Linode Announces DDoS Protection Across Its Global Network


Linode announced the availability of its DDoS protection service across its network for detection and mitigation of DDoS attacks.

Linode provides virtual private servers for hosting, object storage, and a managed Kubernetes service. The company has 11 data centers globally. It has faced Distributed Denial of Service (DDoS) attacks in the past, notably in 2016 when attackers used application-based and volumetric attacks against their webservers, nameservers, and network infrastructure. Since then, Linode has used various approaches including using Cloudflare for protecting their nameservers, increasing their network capacity, and now building their own DDoS mitigation infrastructure, which is based on Juniper and Corero.

DDoS attacks attempt to take down websites or services by flooding them with requests and data from multiple devices and locations. The increase in the number of vulnerable Internet-connected devices has led to large scale attacks like the one on Dyn using the Mirai botnet. Other attacks use misconfigured software like the one against GitHub. DDoS attacks can be volumetric, protocol-based or application-based.

Volumetric DDoS attacks attempt to fill up the targeted network's bandwidth, and can be triggered using a combination of common network protocols and address spoofing. In contrast, protocol attacks take advantage of weaknesses in network protocols - an example being the SYN flood attack. Application-layer attacks like Slowloris exploit specific weaknesses in how some applications work.

DDoS mitigation approaches follow a multi-step process of detection of malicious traffic, followed by scrubbing, rerouting or dropping such traffic. Defining normal "traffic patterns" helps to identify abnormal traffic, and also to differentiate between human and bot traffic. Scrubbing involves running heuristic algorithms on the traffic to detect anomalies. Previously, most of these checks were done in hardware. Today, some of them are also done in software. A technique called "blackhole routing" or "null routing" is used to discard traffic, which might also cause non-malicious traffic to be dropped if there are no filtering criteria. Linode will "block the attack inline, then distribute the increased traffic across its global fiber backbone" in the event of an attack. According to reports, Linode's current solution will adopt null routing if the attack is sufficiently large, and they also recommend using an additional third-party protection service if a large enough attack is anticipated.
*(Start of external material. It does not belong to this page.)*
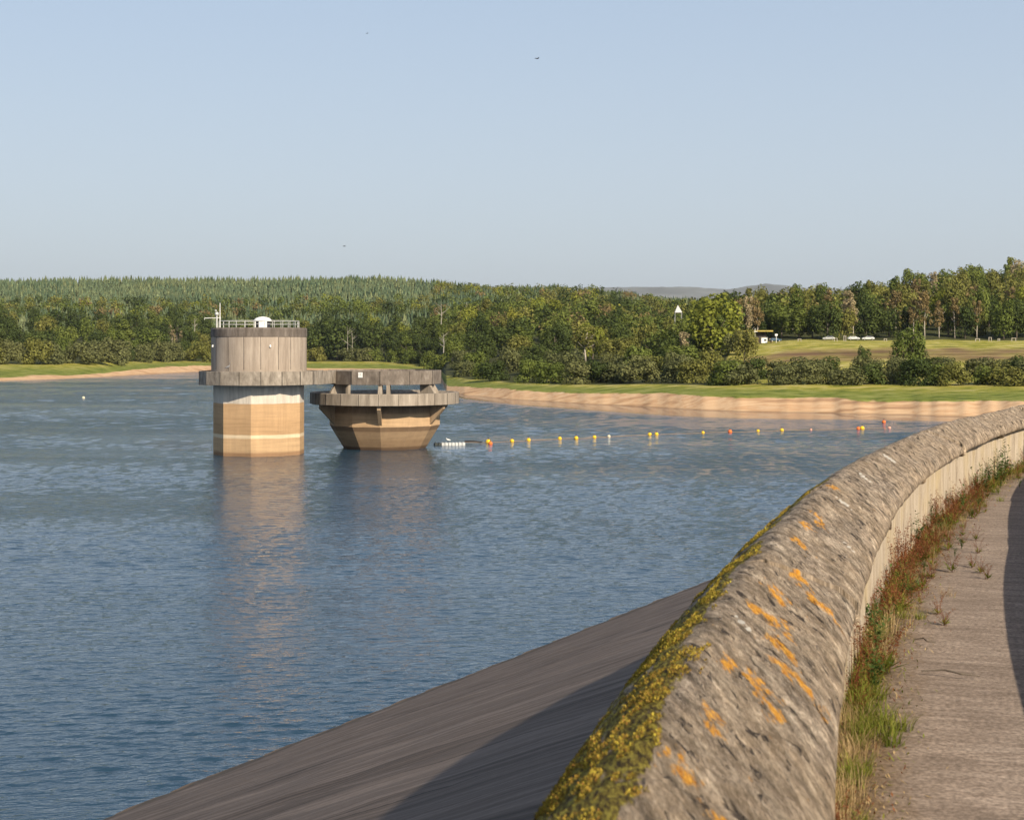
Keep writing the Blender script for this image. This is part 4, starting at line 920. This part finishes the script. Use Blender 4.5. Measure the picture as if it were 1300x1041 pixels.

Most cloud providers provide various kinds of DDoS protection - like GCP's Google Cloud Armor, AWS's Shield, and Azure's Front Door. Content-focused service providers like Cloudflare, Akamai, Sucuri, Imperva and Fastly also offer DDoS protection to customers. Almost all of these DDoS tools are paid services. However, some of them are included in the cost of the primary service, including in the free tiers. Linode's DDoS service is "free for all Linode customers", i.e., it's included with Linode's other services.